- **TASK OBJECTIVE**
Copy the first line of the material below and every later line through the line containing "PI = math.pi", without any other output.

[Source data]
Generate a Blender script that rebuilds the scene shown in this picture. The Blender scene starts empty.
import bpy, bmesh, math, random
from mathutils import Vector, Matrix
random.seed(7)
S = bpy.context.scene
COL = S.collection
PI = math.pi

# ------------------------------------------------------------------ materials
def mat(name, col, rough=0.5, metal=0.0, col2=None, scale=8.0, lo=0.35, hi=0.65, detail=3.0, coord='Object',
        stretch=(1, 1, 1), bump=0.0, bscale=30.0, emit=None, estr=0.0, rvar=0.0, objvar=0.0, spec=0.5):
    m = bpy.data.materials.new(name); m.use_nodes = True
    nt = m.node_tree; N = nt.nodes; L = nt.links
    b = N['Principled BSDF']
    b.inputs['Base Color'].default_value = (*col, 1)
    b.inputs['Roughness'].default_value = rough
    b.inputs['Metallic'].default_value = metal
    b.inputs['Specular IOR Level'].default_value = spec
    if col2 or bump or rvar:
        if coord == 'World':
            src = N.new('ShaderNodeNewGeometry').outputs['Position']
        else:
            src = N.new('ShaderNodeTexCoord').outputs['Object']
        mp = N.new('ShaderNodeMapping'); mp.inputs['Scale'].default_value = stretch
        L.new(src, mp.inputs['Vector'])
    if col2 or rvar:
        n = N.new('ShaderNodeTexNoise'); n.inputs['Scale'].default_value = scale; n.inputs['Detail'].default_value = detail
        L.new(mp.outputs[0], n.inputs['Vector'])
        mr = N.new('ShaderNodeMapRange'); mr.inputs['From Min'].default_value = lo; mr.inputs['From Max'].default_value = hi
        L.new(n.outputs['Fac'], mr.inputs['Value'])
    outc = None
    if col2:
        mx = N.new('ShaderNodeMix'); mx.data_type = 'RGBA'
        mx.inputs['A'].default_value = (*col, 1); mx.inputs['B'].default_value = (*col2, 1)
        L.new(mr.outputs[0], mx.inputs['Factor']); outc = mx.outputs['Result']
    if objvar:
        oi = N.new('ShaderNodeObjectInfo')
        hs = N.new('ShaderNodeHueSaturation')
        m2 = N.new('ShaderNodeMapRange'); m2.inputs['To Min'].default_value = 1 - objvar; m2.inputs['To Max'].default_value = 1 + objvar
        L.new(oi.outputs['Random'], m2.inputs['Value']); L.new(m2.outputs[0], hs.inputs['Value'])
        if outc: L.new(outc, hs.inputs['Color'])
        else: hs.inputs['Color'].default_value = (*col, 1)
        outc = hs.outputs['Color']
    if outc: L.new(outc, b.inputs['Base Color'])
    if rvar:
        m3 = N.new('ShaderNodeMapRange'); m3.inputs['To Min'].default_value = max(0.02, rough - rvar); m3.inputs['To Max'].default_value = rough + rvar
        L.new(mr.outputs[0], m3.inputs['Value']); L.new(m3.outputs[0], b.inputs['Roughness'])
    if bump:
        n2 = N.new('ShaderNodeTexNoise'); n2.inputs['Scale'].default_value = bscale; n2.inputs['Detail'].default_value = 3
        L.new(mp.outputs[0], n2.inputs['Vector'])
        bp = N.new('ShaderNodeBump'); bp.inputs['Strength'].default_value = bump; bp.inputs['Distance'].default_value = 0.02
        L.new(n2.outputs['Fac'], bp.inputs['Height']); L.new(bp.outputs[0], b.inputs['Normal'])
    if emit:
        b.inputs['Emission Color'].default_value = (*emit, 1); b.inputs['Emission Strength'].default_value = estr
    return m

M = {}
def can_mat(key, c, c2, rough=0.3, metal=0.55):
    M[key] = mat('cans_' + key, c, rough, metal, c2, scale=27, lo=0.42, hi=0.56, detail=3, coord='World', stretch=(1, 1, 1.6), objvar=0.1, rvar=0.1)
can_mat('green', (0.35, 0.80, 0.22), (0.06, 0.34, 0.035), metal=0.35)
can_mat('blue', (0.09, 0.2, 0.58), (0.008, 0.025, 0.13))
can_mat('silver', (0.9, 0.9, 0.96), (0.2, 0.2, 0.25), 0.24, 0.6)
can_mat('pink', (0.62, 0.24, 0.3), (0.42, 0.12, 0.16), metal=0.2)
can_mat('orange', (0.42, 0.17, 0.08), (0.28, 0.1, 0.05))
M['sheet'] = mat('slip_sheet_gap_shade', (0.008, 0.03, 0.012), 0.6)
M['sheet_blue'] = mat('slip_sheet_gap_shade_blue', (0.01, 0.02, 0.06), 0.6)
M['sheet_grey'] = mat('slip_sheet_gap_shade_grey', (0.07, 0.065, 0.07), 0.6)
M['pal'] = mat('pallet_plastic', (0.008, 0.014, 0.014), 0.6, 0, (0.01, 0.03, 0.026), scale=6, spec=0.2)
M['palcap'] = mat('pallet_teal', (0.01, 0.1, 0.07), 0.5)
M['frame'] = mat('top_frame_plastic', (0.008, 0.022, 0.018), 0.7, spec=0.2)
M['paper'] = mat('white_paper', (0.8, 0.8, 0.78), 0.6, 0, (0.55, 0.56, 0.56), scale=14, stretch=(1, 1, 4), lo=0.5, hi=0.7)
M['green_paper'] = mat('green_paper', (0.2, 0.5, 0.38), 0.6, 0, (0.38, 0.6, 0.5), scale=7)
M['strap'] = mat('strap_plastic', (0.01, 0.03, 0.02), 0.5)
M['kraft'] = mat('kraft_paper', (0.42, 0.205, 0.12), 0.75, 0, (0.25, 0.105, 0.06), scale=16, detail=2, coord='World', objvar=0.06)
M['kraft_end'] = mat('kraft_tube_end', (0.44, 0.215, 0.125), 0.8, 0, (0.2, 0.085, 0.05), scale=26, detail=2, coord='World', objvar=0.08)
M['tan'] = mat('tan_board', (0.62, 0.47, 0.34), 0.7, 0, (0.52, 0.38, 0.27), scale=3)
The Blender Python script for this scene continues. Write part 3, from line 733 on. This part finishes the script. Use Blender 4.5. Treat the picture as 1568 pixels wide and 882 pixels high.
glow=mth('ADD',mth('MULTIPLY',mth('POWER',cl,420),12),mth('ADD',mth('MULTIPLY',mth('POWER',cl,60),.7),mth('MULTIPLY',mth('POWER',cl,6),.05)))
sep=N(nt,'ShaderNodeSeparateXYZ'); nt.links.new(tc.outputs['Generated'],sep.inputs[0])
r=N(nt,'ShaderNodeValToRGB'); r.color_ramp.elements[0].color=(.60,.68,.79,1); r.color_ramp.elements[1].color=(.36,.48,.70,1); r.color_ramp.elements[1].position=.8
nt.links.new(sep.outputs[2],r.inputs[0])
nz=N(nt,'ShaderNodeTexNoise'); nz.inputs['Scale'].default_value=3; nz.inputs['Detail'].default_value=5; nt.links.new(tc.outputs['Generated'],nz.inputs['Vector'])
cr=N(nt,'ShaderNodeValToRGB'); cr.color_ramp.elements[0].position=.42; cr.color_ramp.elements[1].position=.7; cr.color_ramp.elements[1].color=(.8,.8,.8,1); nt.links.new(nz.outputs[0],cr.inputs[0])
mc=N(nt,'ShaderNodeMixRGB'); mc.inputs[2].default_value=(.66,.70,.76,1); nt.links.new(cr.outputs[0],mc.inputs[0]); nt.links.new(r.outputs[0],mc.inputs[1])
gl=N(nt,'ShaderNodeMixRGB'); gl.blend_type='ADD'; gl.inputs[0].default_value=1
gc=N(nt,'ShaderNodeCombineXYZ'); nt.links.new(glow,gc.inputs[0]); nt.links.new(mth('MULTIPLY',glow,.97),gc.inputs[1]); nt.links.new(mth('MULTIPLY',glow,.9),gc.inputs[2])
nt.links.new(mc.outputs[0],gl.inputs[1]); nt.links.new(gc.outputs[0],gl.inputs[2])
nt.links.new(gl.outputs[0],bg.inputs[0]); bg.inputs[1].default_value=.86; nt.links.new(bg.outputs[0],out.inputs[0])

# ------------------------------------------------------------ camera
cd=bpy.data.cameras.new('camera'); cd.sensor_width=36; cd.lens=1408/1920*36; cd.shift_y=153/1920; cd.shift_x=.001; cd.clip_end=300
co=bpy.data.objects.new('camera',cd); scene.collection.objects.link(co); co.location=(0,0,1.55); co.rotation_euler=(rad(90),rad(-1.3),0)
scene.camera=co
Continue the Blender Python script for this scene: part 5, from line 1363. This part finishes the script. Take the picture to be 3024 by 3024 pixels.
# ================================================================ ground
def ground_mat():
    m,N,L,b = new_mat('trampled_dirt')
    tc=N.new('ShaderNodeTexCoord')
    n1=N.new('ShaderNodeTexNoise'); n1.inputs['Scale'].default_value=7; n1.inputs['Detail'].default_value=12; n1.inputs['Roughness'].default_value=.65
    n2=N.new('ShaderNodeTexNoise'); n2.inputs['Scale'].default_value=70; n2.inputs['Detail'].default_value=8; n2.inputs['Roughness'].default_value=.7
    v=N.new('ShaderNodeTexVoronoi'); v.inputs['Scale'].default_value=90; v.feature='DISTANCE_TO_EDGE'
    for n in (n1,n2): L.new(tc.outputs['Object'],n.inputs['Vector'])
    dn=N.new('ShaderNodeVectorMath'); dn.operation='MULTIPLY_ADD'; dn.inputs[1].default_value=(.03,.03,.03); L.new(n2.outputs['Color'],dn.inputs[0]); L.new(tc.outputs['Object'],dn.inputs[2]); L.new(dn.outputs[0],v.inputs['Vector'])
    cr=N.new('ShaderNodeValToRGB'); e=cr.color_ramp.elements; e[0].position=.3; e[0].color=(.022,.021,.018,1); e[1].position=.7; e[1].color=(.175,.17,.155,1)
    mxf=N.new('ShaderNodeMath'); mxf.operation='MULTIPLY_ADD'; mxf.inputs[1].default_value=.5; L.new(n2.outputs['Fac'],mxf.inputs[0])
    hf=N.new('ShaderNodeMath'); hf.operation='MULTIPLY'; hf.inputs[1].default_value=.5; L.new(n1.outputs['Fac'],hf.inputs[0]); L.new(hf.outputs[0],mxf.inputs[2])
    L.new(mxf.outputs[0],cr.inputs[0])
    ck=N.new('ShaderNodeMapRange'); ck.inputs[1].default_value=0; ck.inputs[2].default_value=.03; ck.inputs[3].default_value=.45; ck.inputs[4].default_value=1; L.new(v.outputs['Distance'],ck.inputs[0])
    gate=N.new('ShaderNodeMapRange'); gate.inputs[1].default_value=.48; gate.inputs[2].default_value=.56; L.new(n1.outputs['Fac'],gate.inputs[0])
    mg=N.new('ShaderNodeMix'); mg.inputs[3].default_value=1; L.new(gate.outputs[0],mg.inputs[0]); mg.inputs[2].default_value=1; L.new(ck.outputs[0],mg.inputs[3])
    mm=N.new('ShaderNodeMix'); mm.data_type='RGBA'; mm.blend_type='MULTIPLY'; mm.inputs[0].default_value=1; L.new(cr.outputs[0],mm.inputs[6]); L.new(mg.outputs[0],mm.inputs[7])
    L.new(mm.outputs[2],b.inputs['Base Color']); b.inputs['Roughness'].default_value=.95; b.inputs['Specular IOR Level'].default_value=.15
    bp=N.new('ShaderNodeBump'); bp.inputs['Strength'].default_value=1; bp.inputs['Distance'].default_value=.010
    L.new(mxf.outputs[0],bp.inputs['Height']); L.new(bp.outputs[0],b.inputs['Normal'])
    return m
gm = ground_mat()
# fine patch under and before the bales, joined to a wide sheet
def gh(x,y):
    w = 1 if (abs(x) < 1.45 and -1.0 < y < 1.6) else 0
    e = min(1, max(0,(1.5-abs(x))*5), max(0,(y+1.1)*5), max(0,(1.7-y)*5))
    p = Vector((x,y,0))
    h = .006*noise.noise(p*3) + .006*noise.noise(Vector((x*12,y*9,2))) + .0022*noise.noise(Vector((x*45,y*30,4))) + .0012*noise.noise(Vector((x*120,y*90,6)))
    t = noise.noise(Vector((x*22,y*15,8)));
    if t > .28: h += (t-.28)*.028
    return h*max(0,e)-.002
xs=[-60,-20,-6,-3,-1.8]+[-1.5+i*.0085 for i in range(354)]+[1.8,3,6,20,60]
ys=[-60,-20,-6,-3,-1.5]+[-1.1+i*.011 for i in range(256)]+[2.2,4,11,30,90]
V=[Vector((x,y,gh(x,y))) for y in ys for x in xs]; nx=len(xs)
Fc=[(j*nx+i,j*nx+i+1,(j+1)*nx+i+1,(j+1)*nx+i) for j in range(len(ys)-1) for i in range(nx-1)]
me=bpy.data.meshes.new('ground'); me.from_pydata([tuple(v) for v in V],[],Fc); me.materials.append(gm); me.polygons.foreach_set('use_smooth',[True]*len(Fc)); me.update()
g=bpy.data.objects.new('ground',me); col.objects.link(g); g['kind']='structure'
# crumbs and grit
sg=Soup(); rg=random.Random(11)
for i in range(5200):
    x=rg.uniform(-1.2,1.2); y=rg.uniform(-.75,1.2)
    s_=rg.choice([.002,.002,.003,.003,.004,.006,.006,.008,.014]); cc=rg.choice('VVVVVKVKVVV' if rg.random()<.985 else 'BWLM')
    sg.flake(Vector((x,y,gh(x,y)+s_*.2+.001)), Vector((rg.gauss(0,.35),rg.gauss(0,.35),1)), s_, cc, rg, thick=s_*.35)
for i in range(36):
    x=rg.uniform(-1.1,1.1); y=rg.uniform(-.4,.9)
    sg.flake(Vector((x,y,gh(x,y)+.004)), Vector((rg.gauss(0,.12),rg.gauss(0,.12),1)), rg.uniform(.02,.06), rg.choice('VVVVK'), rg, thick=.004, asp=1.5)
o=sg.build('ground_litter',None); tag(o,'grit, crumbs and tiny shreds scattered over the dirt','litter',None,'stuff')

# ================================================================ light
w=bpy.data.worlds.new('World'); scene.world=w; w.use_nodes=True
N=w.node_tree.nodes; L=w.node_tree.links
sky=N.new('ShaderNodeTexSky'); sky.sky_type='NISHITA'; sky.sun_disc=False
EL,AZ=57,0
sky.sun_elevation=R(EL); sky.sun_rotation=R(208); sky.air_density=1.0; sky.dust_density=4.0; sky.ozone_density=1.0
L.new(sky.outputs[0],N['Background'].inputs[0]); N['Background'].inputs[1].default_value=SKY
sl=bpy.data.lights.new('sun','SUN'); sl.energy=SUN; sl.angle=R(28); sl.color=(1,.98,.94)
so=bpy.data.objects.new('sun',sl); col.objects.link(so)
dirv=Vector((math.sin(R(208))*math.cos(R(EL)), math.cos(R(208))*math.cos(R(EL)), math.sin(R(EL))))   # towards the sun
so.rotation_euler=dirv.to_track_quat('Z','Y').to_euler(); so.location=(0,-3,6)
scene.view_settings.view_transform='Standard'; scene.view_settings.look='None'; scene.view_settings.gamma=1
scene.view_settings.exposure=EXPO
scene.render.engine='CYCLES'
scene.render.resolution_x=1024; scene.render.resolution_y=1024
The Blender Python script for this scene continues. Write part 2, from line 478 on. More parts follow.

- **THE RESPONSE**
Generate a Blender script that rebuilds the scene shown in this picture. The Blender scene starts empty.
import bpy, bmesh, math, random
from mathutils import Vector, Matrix
random.seed(7)
S = bpy.context.scene
COL = S.collection
PI = math.pi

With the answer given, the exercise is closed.